Однако и христианский мир изменился в результате Четвертого крестового похода. Долгое время он был разделен — теперь же поляризовался. В течение столетий, предшествовавших Великой схизме и прошедших после нее, отношения между западным и восточным христианством колебались в пределах между вежливым соблюдением дистанции и острыми, язвительными упреками; различия между ними, однако, по сути, имели теологический характер. После разграбления Константинополя ситуация изменилась. В глазах греков варвары, осквернявшие их алтари, грабившие дома и насиловавшие женщин, вообще не могли считаться христианами ни в каком смысле слова. Как они могли согласиться с идеей союза с Римом? «Лучше уж тюрбан султана, нежели кардинальская шапка», — говаривали они. И они действительно так думали.
Глава IX
STUPOR MUNDI
[145]Королева Констанция дала жизнь сыну в деревушке Джези на следующий день после Рождества 1194 г. Спустя несколько дней она вместе с сыном продолжила путешествие на юг. Всего четыре года спустя в Палермо, после преждевременной смерти своего отца, ребенок (получивший в честь своих дедов имя Фридрих Рожер) был, в свою очередь, миропомазан и стал королем Сицилии.

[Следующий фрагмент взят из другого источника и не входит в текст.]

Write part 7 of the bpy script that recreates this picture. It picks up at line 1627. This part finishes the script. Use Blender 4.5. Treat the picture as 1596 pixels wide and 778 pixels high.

Именно там он провел свое детство, получая образование, настолько далекое от того, которое обычно давали немецким принцам, насколько это можно себе вообразить. Официальными языками норманнской Сицилии являлись латынь, греческий и арабский; к ним у Фридриха добавились немецкий, итальянский и французский. Со времен его деда Рожера II двор на Сицилии считался самым утонченным в Европе — тут встречались гуманитарии и географы, знатоки естественных наук и математики, христиане, иудеи и мусульмане. Возможно, что наставником его был Михаил Скот, переводчик Аристотеля и Аверроэса, о котором известно, что он провел несколько лет в Палермо и впоследствии стал его близким другом. Фридриха интересовало буквально все. Он проводил целые часы не только за учебой, но и в долгих диспутах на религиозные, философские и математические темы. Он также часто удалялся в один из парков или дворцов, которые, как сообщают, окружали город точно ожерелье, чтобы понаблюдать за птицами и животными, это было его неизменной страстью. Много лет спустя ему суждено было написать книгу о соколиной охоте «Об искусстве охоты с птицами», ставшую классической и демонстрировавшую глубокое знание и понимание мира дикой природы, весьма редкое в XIII в.